Red-Hot Eurozone Inflation Is Scorching Bulls

Stocks opened lower today on a hot inflation reading out of Germany before rallying through the morning session. Shortly before noon, however, the market pared back its gains significantly, sinking back into the red. The Dow gained slightly while the S&P and Nasdaq Composite held on to minor losses.

Pre-market trading pointed to a higher open this morning before Germany’s most recent Harmonised Index of Consumer Prices (HICP) reading – the European Central Bank’s preferred inflation gauge – spoiled the party. German HICP clocked in at +9.3% year-over-year (YoY) vs. +9.0% expected, up from +9.2% YoY last month.

It marked the first increase in German headline inflation in five months and could be indicative of a coming resurgence in consumer prices. France and Spain both reported hotter-than-expected inflation prints yesterday, too.

Goldman Sachs raised its Eurozone inflation forecast from +8.36% YoY to +8.46% YoY as a result of today’s report. Nearly every price category beat estimates.

“For the [European Central Bank], a sequence of upside surprises to readings for the euro area’s biggest economies is awkward.
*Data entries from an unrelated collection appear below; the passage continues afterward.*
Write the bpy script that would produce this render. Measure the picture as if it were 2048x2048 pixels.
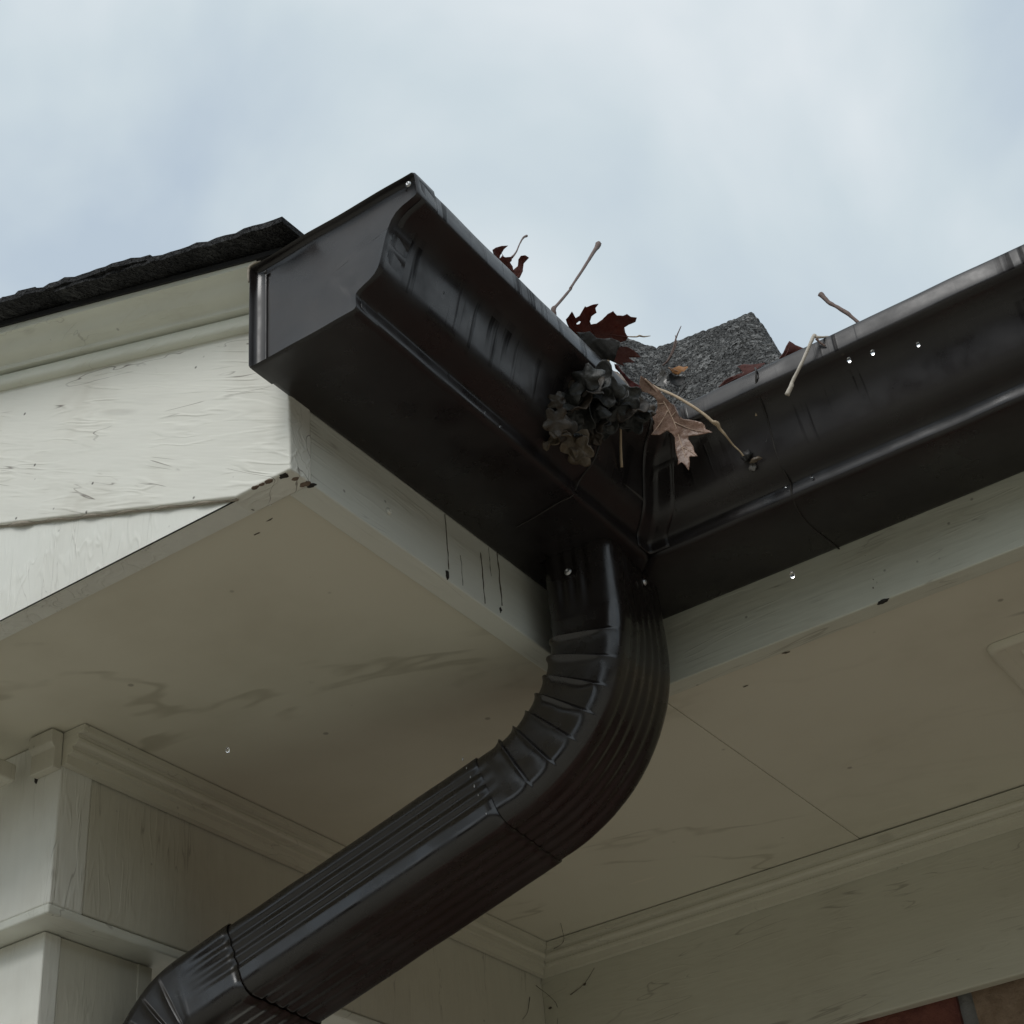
import bpy, bmesh, math, random
from mathutils import Vector, Matrix, noise
from mathutils.geometry import delaunay_2d_cdt

for o in list(bpy.data.objects):
    bpy.data.objects.remove(o, do_unlink=True)
S = bpy.context.scene
COL = S.collection
V = Vector
random.seed(7)

# ------------------------------------------------------------------ camera
R_ = V((0.82609, 0.55698, -0.08572)); U_ = V((0.38311, -0.44353, 0.81025)); F_ = V((-0.41327, 0.70218, 0.57978))
cam = bpy.data.cameras.new('camera')
cam.sensor_width = 36; cam.lens = 36 * 3229.34 / 2048
cam.clip_start = 0.02; cam.clip_end = 2000
camo = bpy.data.objects.new('camera', cam); COL.objects.link(camo)
M = Matrix((R_, U_, -F_)).transposed().to_4x4()
M.translation = V((0.5667, -1.1145, -0.7357))
camo.matrix_world = M
S.camera = camo

# ------------------------------------------------------------------ sky, sun, exposure
SUN_AZ, SUN_EL = math.radians(176), math.radians(46)     # azimuth clockwise from +Y
w = bpy.data.worlds.new('World'); S.world = w; w.use_nodes = True
wn, wl = w.node_tree.nodes, w.node_tree.links
wn.clear()
wo = wn.new('ShaderNodeOutputWorld'); bg = wn.new('ShaderNodeBackground'); bg.inputs[1].default_value = 0.1
sky = wn.new('ShaderNodeTexSky'); sky.sky_type = 'NISHITA'; sky.sun_disc = False
sky.sun_elevation = SUN_EL; sky.sun_rotation = SUN_AZ
sky.air_density = 1.0; sky.dust_density = 3.0
tc = wn.new('ShaderNodeTexCoord'); mp = wn.new('ShaderNodeMapping')
mp.inputs['Location'].default_value = (18.373, 16.251, 0.914); mp.inputs['Scale'].default_value = (1, 1, 1.15)
n1 = wn.new('ShaderNodeTexNoise'); n1.inputs['Scale'].default_value = 3.6; n1.inputs['Detail'].default_value = 5
n1.inputs['Roughness'].default_value = 0.46; n1.inputs['Distortion'].default_value = 0.25
cr = wn.new('ShaderNodeValToRGB'); cr.color_ramp.interpolation = 'LINEAR'
e = cr.color_ramp.elements
e[0].position = 0.34; e[0].color = (5.15, 6.1, 7.05, 1)
e[1].position = 0.66; e[1].color = (8.1, 8.65, 9.0, 1)
mid = cr.color_ramp.elements.new(0.5); mid.color = (6.45, 7.35, 7.85, 1)
mx = wn.new('ShaderNodeMix'); mx.data_type = 'RGBA'; mx.inputs['Factor'].default_value = 0.93
wl.new(tc.outputs['Generated'], mp.inputs['Vector']); wl.new(mp.outputs['Vector'], n1.inputs['Vector'])
wl.new(n1.outputs['Fac'], cr.inputs['Fac'])
wl.new(sky.outputs[0], mx.inputs['A']); wl.new(cr.outputs[0], mx.inputs['B'])
wl.new(mx.outputs['Result'], bg.inputs[0]); wl.new(bg.outputs[0], wo.inputs[0])

sd = bpy.data.lights.new('sun', 'SUN'); sd.energy = 1.5; sd.angle = math.radians(28); sd.color = (1, 0.98, 0.95)
sun = bpy.data.objects.new('sun', sd); COL.objects.link(sun)
tosun = V((math.sin(SUN_AZ) * math.cos(SUN_EL), math.cos(SUN_AZ) * math.cos(SUN_EL), math.sin(SUN_EL)))
sun.rotation_euler = tosun.to_track_quat('Z', 'Y').to_euler()
sun.location = tosun * 10
S.view_settings.view_transform = 'Standard'; S.view_settings.look = 'None'
S.view_settings.exposure = 0.0; S.view_settings.gamma = 1.0; S.view_settings.use_curve_mapping = False
S.render.engine = 'CYCLES'
S.cycles.max_bounces = 6; S.cycles.diffuse_bounces = 3; S.cycles.glossy_bounces = 3; S.cycles.transmission_bounces = 6
S.cycles.caustics_reflective = False; S.cycles.caustics_refractive = False

# ------------------------------------------------------------------ helpers
def obj(name, vs, fs, mat, parent=None, smooth=False, **props):
    me = bpy.data.meshes.new(name); me.from_pydata([tuple(v) for v in vs], [], [tuple(f) for f in fs])
    me.validate(); me.update()
    bm = bmesh.new(); bm.from_mesh(me); bmesh.ops.recalc_face_normals(bm, faces=bm.faces); bm.to_mesh(me); bm.free()
    if smooth:
        for p in me.polygons: p.use_smooth = True
    me.materials.append(mat)
    o = bpy.data.objects.new(name, me); COL.objects.link(o)
    if parent: o.parent = parent
    for k, v in props.items(): o[k] = v
    return o
def thing(name, label, cat, group=None, loc=(0, 0, 0)):
    o = bpy.data.objects.new(name, None); COL.objects.link(o); o.location = loc; o.empty_display_size = 0.05
    o['label'] = label; o['category'] = cat
    if group: o['group'] = group
    return o
def tag(o, label, cat, group=None):
    o['label'] = label; o['category'] = cat
    if group: o['group'] = group
    return o
def bevel(o, w=0.0015, n=2):
    m = o.modifiers.new('bevel', 'BEVEL'); m.width = w; m.segments = n; m.limit_method = 'ANGLE'; m.angle_limit = math.radians(40)
    o.data.shade_smooth() if hasattr(o.data, 'shade_smooth') else None
    s = o.modifiers.new('wn', 'WEIGHTED_NORMAL'); s.keep_sharp = True
    return o
def box(name, a, b, mat, parent=None, bv=0.0015):
    x0, y0, z0 = a; x1, y1, z1 = b
    vs = [(x0, y0, z0), (x1, y0, z0), (x1, y1, z0), (x0, y1, z0), (x0, y0, z1), (x1, y0, z1), (x1, y1, z1), (x0, y1, z1)]
    fs = [(0, 3, 2, 1), (4, 5, 6, 7), (0, 1, 5, 4), (1, 2, 6, 5), (2, 3, 7, 6), (3, 0, 4, 7)]
    o = obj(name, vs, fs, mat, parent)
    if bv: bevel(o, bv)
    return o
def prism(name, poly, f0, f1, mat, parent=None, bv=0.0015):
    """poly: list of 2-D points; f0/f1 map a 2-D point to the two end positions"""
    n = len(poly); vs = [f0(p) for p in poly] + [f1(p) for p in poly]
    fs = [tuple(range(n)), tuple(range(2 * n - 1, n - 1, -1))] + [(i, (i + 1) % n, n + (i + 1) % n, n + i) for i in range(n)]
    o = obj(name, vs, fs, mat, parent)
    if bv: bevel(o, bv)
    return o
def tube(name, pts, rad, mat, parent=None, seg=8, sub=4, wob=0.0):
    """smooth tapering tube through pts ; rad list in metres"""
    P = [V(p) for p in pts]; n = len(P); Q = []; RR = []
    for i in range(n - 1):
        p0, p1, p2, p3 = P[max(i - 1, 0)], P[i], P[i + 1], P[min(i + 2, n - 1)]
        for k in range(sub):
            t = k / sub
            Q.append(0.5 * ((2 * p1) + (p2 - p0) * t + (2 * p0 - 5 * p1 + 4 * p2 - p3) * t * t + (3 * p1 - p0 - 3 * p2 + p3) * t ** 3))
            RR.append(rad[i] * (1 - t) + rad[i + 1] * t)
    Q.append(P[-1]); RR.append(rad[-1])
    vs, fs = [], []; up = V((0.3, 0.2, 0.93))
    for i, c in enumerate(Q):
        t = (Q[min(i + 1, len(Q) - 1)] - Q[max(i - 1, 0)]).normalized()
        a = t.cross(up); a = a.normalized() if a.length > 1e-5 else V((1, 0, 0)); b = t.cross(a)
        for k in range(seg):
            an = 2 * math.pi * k / seg
            r = RR[i] * (1 + wob * noise.noise(V((c.x * 300 + k, c.y * 300, c.z * 300))))
            vs.append(c + a * math.cos(an) * r + b * math.sin(an) * r)
    for i in range(len(Q) - 1):
        for k in range(seg):
            fs.append((i * seg + k, i * seg + (k + 1) % seg, (i + 1) * seg + (k + 1) % seg, (i + 1) * seg + k))
    m = len(Q) - 1
    fs.append(tuple(range(seg - 1, -1, -1))); fs.append(tuple(m * seg + k for k in range(seg)))
    return obj(name, vs, fs, mat, parent, smooth=True)

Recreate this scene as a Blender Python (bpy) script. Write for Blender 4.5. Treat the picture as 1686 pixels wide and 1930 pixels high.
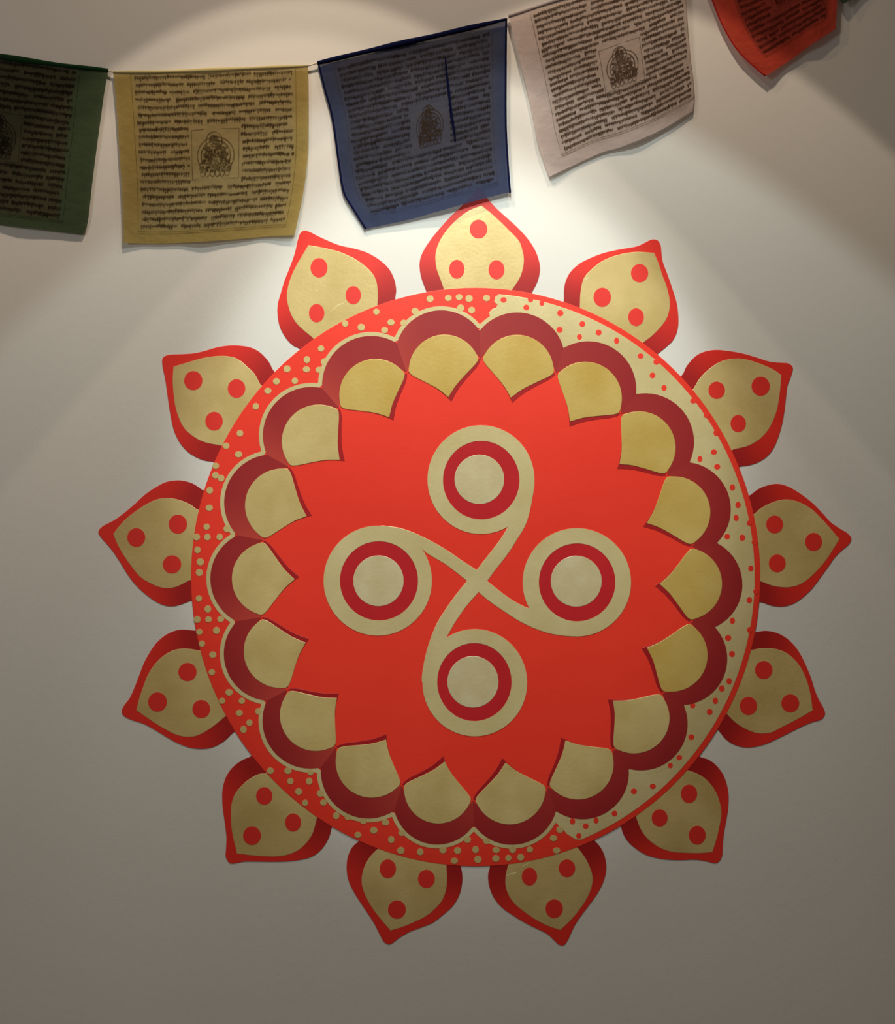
import bpy, math, random
from mathutils import Vector
from mathutils.geometry import tessellate_polygon

# ------------------------------------------------------------------ clear
for o in list(bpy.data.objects):
    bpy.data.objects.remove(o, do_unlink=True)
scene = bpy.context.scene
COL = scene.collection

# ------------------------------------------------------------------ camera
S = 0.0009              # metres per photo pixel on the wall plane
CAM_D = 2.2             # camera distance from the wall
CZ = 1.65               # height of the picture centre
PW, PH = 1686, 1930
cam_data = bpy.data.cameras.new('camera')
cam_data.sensor_fit = 'VERTICAL'
cam_data.sensor_height = 24.0
cam_data.lens = 24.0 * CAM_D / (PH * S)
cam = bpy.data.objects.new('camera', cam_data)
cam.location = (0, -CAM_D, CZ)
cam.rotation_euler = (math.pi / 2, 0, 0)
COL.objects.link(cam)
scene.camera = cam

# ------------------------------------------------------------------ world, exposure
world = bpy.data.worlds.new('world')
scene.world = world
world.use_nodes = True
bg = world.node_tree.nodes['Background']
bg.inputs[0].default_value = (1.0, 0.82, 0.65, 1)
bg.inputs[1].default_value = 0.062
scene.view_settings.view_transform = 'Standard'
scene.view_settings.look = 'None'
scene.view_settings.gamma = 1.0
scene.view_settings.use_curve_mapping = False
scene.view_settings.exposure = 0.0


def wall_pt(px, py, d=0.0):
    """photo pixel -> world point d metres in front of the wall"""
    k = (CAM_D - d) / CAM_D
    return Vector(((px - PW / 2) * S * k, -d, CZ + (PH / 2 - py) * S * k))


# ------------------------------------------------------------------ lamps (recessed ceiling downlights above the frame)
def downlight(name, px, out_px, top_px, half_deg, blend, energy, colour, tilt=0.0, radius=0.012):
    ld = bpy.data.lights.new(name, 'SPOT')
    ld.energy = energy
    ld.color = colour
    ld.spot_size = math.radians(half_deg * 2)
    ld.spot_blend = blend
    ld.shadow_soft_size = radius
    lo = bpy.data.objects.new(name, ld)
    lo.location = ((px - PW / 2) * S, -out_px * S, CZ + (PH / 2 - top_px) * S)
    lo.rotation_euler = (math.radians(tilt), 0, 0)
    COL.objects.link(lo)
    return lo


WARM = (1.0, 0.82, 0.63)
AMBER = (1.0, 0.74, 0.53)
COOL = (0.89, 1.0, 0.96)
# left fitting: scallop, brighter core, wide spill of its bare bulb
downlight('downlight_warm', 570, 585, -800, 36.7, 0.03, 19.0, WARM, radius=0.010)
downlight('downlight_warm_core', 555, 585, -800, 34.6, 0.06, 14.0, WARM, radius=0.010)
downlight('downlight_warm_spill', 520, 540, -800, 80.0, 1.0, 11.0, AMBER, radius=0.03)
# right fitting of the same kind
downlight('downlight_side', 1130, 585, -800, 36.7, 0.03, 20.0, WARM, radius=0.010)
downlight('downlight_side_spill', 1130, 540, -800, 80.0, 1.0, 9.0, AMBER, radius=0.03)
# brighter, cooler fitting aimed at the mural
downlight('downlight_cool', 900, 790, -400, 41.0, 0.06, 15.0, COOL, tilt=15.0, radius=0.030)
downlight('downlight_cool_core', 880, 750, -100, 28.5, 0.45, 6.0, COOL, tilt=36.5, radius=0.035)
downlight('mural_spotlight', 865, 1500, -300, 16.9, 0.42, 48.0, COOL, tilt=53.0, radius=0.04)

# one ordinary room lamp behind and left of the photographer
rd = bpy.data.lights.new('room_lamp', 'AREA')
rd.shape = 'DISK'; rd.size = 0.9; rd.energy = 14.0; rd.color = (1.0, 0.96, 0.90)
ro = bpy.data.objects.new('room_lamp', rd)
ro.location = (-2.4, -2.6, 2.7)
ro.rotation_euler = (Vector((-0.2, 0, 1.4)) - Vector(ro.location)).to_track_quat('-Z', 'Y').to_euler()
COL.objects.link(ro)


# ------------------------------------------------------------------ materials
def new_mat(name):
    m = bpy.data.materials.new(name)
    m.use_nodes = True
    nt = m.node_tree
    return m, nt, nt.nodes, nt.links, nt.nodes['Principled BSDF']


def N(nt, t, **kw):
    n = nt.nodes.new(t)
    for k, v in kw.items():
        setattr(n, k, v)
    return n


def rgba(c):
    return (c[0], c[1], c[2], 1.0)


def wall_material():
    m, nt, nodes, links, b = new_mat('painted_plaster')
    tc = N(nt, 'ShaderNodeTexCoord')
    n1 = N(nt, 'ShaderNodeTexNoise'); n1.inputs['Scale'].default_value = 3.0; n1.inputs['Detail'].default_value = 4
    n2 = N(nt, 'ShaderNodeTexNoise'); n2.inputs['Scale'].default_value = 420.0; n2.inputs['Detail'].default_value = 3
    n3 = N(nt, 'ShaderNodeTexNoise'); n3.inputs['Scale'].default_value = 60.0; n3.inputs['Detail'].default_value = 3
    for n in (n1, n2, n3):
        links.new(tc.outputs['Object'], n.inputs['Vector'])
    r = N(nt, 'ShaderNodeMix', data_type='RGBA')
    r.inputs['A'].default_value = (0.70, 0.68, 0.64, 1)
    r.inputs['B'].default_value = (0.76, 0.745, 0.705, 1)
    links.new(n1.outputs['Fac'], r.inputs['Factor'])
    links.new(r.outputs['Result'], b.inputs['Base Color'])
    ad = N(nt, 'ShaderNodeMath', operation='MULTIPLY_ADD')
    links.new(n3.outputs['Fac'], ad.inputs[0]); ad.inputs[1].default_value = 1.5
    links.new(n2.outputs['Fac'], ad.inputs[2])
    bp = N(nt, 'ShaderNodeBump'); bp.inputs['Strength'].default_value = 0.12; bp.inputs['Distance'].default_value = 0.001
    links.new(ad.outputs[0], bp.inputs['Height'])
    links.new(bp.outputs['Normal'], b.inputs['Normal'])
    b.inputs['Roughness'].default_value = 0.7
    b.inputs['Specular IOR Level'].default_value = 0.25
    return m


def paint(name, c1, c2, rough=0.45, spec=0.4, scale=9.0, bump=0.1, metallic=0.0, contrast=(0.35, 0.7)):
    """brushed wall paint: two close pigments mixed by soft noise"""
    m, nt, nodes, links, b = new_mat(name)
    tc = N(nt, 'ShaderNodeTexCoord')
    n1 = N(nt, 'ShaderNodeTexNoise'); n1.inputs['Scale'].default_value = scale; n1.inputs['Detail'].default_value = 5
    n1.inputs['Roughness'].default_value = 0.55
    n2 = N(nt, 'ShaderNodeTexNoise'); n2.inputs['Scale'].default_value = 160.0; n2.inputs['Detail'].default_value = 4
    links.new(tc.outputs['Object'], n1.inputs['Vector']); links.new(tc.outputs['Object'], n2.inputs['Vector'])
    mr = N(nt, 'ShaderNodeMapRange')
    mr.inputs['From Min'].default_value = contrast[0]; mr.inputs['From Max'].default_value = contrast[1]
    links.new(n1.outputs['Fac'], mr.inputs['Value'])
    mx = N(nt, 'ShaderNodeMix', data_type='RGBA')
    mx.inputs['A'].default_value = rgba(c1); mx.inputs['B'].default_value = rgba(c2)
    links.new(mr.outputs['Result'], mx.inputs['Factor'])
    links.new(mx.outputs['Result'], b.inputs['Base Color'])
    bp = N(nt, 'ShaderNodeBump'); bp.inputs['Strength'].default_value = bump; bp.inputs['Distance'].default_value = 0.001
    links.new(n2.outputs['Fac'], bp.inputs['Height'])
    links.new(bp.outputs['Normal'], b.inputs['Normal'])
    b.inputs['Roughness'].default_value = rough
    b.inputs['Specular IOR Level'].default_value = spec
    b.inputs['Metallic'].default_value = metallic
    return m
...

That the bulk of the misses are accounted for by food and energy is cold comfort,” said Bloomberg economist Martin Ademmer.

German central bank President Joachim Nagel pointed to stubbornly hot core consumer prices as an area of concern.

“One thing is clear: the interest-rate step announced for March will not be the last,” Nagel said in prepared remarks.

“Further significant interest-rate steps might even be necessary afterwards, too.”

That jolted US Treasury yields higher this morning. The 10-year rate jumped from 3.91% yesterday to 4.00% for the first time since November 10th, 2022. Sentiment over short-term rates from central banks (like the fed funds rate in the US) has shifted sharply hawkish in recent weeks.

“We are currently in the chop period between central banks winding down interest rate increase cycles and seeing what impact those increases will have on the real economy,” said US Bank Wealth Management investment director William Northey.

“Performance for the first two months of the year was primarily influenced by marginal changes in expectations for the appropriate path of monetary policy in 2023.”

He continued, adding:

“We anticipate a better environment for bonds but expect ongoing, two-sided volatility for global equities and US equities as market gauges consumer health and corporate activity.”

Greenlight Capital’s David Einhorn offered a more blunt appraisal of the current investing climate.

“I think we should be bearish on stocks and bullish on inflation,” Einhorn said in a midday CNBC interview.

“I think we’re in a policy now, which is probably pretty good for Main Street, but it’s going to be difficult and increasingly difficult for financial assets.”

Einhorn was among the market’s biggest bears last year and remains bearish for the year ahead. Rate-sensitive tech stocks, especially those included in Cathie Wood’s ARK Innovation ETF (NYSE: ARKK), were among Einhorn’s favorite names that he targeted with bearish positions.

And, after today’s hot inflation reading out of Germany, those types of stocks should continue to deliver outsized returns for bears. That will be especially true if additional stronger-than-expected economic data rolls in, like the next US jobs report, due out March 10th.